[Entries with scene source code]
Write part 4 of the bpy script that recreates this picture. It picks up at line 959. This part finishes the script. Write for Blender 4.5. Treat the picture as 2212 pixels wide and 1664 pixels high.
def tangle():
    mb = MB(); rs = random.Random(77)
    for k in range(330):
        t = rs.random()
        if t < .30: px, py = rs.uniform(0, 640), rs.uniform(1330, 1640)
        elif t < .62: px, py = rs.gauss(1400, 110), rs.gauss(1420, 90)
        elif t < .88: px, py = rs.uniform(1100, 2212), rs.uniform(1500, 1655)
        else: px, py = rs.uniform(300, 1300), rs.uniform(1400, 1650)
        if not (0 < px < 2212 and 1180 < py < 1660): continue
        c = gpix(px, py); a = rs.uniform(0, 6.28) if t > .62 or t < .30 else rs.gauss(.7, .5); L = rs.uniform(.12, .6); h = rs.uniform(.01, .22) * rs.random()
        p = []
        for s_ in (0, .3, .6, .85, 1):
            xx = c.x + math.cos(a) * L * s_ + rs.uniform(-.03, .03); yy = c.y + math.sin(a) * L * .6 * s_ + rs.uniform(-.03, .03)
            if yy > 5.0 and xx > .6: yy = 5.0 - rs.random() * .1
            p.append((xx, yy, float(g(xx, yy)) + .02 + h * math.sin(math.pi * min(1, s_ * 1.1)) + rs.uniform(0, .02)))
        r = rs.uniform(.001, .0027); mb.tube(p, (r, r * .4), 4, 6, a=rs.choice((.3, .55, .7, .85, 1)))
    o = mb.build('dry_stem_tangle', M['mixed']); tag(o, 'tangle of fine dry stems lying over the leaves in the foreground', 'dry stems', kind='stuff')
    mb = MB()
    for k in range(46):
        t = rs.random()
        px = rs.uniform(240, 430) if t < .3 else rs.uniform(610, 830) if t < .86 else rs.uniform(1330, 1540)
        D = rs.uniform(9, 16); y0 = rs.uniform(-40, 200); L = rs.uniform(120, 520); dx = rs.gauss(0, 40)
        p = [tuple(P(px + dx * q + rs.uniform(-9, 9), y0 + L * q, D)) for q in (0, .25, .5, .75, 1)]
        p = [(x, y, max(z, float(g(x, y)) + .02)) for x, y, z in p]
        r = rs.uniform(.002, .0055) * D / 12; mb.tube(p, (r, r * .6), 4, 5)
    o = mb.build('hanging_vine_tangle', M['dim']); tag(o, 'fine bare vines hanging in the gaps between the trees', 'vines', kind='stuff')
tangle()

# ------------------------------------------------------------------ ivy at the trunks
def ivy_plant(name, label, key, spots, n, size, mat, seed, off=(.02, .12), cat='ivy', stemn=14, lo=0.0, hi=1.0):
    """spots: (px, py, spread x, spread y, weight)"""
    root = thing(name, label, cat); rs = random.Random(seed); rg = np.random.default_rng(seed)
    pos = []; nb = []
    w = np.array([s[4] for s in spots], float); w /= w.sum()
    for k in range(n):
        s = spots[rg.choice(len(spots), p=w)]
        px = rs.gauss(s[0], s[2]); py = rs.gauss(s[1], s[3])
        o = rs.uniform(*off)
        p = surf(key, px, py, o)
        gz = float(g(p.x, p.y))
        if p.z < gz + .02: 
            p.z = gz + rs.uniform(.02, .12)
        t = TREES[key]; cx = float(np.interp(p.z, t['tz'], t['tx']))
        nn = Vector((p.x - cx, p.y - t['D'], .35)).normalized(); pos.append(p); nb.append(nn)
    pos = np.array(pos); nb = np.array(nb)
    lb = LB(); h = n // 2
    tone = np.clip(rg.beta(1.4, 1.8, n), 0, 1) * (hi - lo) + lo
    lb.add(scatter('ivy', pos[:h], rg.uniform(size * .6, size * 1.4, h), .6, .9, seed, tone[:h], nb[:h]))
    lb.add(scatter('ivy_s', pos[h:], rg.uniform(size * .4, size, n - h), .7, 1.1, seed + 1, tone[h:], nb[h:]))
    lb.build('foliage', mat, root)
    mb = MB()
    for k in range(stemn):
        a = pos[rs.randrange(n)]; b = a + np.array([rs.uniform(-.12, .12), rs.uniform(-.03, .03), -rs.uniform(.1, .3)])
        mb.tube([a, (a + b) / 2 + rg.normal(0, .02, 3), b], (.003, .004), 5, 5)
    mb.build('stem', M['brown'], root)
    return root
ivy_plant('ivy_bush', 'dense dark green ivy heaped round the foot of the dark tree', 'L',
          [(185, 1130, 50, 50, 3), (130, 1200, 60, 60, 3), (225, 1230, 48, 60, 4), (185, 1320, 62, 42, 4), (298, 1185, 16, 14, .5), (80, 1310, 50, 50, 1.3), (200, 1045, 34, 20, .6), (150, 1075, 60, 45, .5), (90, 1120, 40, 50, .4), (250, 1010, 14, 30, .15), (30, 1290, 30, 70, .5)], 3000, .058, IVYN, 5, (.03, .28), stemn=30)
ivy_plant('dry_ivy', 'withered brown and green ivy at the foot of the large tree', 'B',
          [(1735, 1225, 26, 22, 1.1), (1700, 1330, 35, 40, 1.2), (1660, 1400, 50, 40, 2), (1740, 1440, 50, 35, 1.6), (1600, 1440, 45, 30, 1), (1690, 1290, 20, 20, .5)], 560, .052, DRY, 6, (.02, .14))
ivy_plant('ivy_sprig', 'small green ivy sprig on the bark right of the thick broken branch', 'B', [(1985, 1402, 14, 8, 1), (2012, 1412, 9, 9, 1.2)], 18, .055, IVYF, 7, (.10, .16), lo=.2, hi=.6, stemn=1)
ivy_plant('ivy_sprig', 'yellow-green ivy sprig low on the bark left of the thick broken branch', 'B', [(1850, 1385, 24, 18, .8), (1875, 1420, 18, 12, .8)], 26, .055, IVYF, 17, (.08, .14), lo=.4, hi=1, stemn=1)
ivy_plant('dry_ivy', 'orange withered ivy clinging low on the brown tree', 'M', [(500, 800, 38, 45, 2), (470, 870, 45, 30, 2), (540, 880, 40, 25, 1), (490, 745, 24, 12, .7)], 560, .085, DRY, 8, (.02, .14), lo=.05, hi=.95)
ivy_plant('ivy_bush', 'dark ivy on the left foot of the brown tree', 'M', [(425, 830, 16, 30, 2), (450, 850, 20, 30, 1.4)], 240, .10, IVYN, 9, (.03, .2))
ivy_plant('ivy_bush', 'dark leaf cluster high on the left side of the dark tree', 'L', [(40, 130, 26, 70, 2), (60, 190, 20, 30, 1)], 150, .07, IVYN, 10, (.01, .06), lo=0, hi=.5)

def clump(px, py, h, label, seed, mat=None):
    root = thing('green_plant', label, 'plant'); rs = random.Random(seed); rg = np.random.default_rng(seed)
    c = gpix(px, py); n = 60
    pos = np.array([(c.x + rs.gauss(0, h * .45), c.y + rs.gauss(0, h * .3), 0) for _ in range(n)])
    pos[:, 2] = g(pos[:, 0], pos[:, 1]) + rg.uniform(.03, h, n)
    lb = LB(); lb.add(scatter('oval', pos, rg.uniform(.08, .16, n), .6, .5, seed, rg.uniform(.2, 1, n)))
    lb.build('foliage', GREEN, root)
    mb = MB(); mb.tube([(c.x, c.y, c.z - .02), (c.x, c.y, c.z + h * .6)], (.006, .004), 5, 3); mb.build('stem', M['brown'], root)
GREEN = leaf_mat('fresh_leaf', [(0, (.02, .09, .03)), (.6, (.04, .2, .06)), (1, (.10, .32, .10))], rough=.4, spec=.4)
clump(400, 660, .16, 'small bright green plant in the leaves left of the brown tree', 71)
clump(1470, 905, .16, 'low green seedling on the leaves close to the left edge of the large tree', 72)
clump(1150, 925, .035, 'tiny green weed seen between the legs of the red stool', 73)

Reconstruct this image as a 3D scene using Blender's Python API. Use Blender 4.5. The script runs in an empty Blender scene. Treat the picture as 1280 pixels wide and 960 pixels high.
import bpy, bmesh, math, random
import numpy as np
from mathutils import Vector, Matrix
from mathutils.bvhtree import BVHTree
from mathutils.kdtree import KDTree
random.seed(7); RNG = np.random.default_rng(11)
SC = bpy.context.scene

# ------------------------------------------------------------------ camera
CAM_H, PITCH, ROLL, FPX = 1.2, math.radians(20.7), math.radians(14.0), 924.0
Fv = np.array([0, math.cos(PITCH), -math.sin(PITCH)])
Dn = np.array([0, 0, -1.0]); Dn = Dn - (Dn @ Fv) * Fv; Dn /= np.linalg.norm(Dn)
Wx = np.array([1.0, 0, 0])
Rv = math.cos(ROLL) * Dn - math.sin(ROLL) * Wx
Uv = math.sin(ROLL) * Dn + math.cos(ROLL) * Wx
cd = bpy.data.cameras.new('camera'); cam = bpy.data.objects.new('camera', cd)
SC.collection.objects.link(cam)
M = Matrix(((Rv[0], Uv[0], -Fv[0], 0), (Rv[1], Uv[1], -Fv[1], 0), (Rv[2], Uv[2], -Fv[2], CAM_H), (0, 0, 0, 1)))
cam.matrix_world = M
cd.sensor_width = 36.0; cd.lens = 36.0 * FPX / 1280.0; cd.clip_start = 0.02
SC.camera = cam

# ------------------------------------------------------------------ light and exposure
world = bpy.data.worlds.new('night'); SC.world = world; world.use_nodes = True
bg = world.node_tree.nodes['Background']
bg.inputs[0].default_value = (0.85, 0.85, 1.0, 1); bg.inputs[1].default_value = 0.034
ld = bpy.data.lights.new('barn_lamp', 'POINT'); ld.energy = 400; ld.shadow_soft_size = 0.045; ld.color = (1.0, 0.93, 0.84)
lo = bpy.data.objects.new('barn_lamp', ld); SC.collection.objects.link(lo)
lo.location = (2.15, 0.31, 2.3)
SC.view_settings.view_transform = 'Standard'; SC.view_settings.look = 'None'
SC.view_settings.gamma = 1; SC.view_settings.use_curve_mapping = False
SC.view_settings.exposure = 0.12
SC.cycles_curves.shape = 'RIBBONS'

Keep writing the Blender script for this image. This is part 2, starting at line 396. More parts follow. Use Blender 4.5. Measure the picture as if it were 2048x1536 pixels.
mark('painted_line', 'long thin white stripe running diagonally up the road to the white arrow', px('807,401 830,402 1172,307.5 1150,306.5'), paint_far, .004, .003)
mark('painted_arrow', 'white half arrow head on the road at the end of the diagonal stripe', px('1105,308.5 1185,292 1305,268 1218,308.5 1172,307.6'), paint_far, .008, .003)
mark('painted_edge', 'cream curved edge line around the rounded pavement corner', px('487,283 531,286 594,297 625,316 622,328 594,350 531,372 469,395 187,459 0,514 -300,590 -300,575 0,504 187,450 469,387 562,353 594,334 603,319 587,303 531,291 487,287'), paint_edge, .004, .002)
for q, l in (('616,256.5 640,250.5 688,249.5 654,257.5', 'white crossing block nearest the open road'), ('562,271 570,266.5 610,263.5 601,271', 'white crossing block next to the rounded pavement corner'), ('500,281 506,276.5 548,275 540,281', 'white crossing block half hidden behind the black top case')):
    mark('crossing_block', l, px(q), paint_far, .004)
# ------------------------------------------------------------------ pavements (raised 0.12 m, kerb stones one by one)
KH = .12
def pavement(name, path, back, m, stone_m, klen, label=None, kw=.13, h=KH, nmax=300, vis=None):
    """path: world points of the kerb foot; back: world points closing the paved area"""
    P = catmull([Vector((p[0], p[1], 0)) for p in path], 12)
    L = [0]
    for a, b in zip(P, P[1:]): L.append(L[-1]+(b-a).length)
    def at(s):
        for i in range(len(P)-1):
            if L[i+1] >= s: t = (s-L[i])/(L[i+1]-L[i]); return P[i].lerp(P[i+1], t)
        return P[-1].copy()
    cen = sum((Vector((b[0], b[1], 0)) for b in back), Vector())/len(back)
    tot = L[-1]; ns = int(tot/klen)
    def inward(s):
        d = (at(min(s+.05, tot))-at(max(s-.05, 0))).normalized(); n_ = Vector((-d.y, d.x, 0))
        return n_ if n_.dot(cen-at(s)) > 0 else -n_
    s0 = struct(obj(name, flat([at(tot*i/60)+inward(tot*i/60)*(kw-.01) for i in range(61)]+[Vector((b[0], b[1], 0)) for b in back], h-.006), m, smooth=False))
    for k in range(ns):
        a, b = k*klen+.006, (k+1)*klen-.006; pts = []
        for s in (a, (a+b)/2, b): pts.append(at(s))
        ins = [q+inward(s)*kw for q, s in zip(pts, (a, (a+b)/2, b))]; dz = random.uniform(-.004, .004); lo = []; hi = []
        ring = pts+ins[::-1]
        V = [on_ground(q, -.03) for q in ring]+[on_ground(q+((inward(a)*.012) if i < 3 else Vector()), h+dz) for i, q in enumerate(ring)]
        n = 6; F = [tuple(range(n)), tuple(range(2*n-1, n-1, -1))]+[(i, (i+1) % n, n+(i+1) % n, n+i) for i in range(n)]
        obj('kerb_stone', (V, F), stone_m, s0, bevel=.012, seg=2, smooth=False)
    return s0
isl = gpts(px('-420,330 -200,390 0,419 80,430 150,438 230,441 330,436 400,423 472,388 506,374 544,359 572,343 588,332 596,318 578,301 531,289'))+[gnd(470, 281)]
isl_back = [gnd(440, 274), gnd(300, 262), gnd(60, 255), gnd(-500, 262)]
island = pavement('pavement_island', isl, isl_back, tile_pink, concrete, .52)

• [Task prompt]
Give again, word for word, every line of the listing above from the one with "Keep writing the" to the one with "mark('painted_line', 'long thin", both inclusive, and nothing beyond them.

• [Full response]
Keep writing the Blender script for this image. This is part 2, starting at line 396. More parts follow. Use Blender 4.5. Measure the picture as if it were 2048x1536 pixels.
mark('painted_line', 'long thin white stripe running diagonally up the road to the white arrow', px('807,401 830,402 1172,307.5 1150,306.5'), paint_far, .004, .003)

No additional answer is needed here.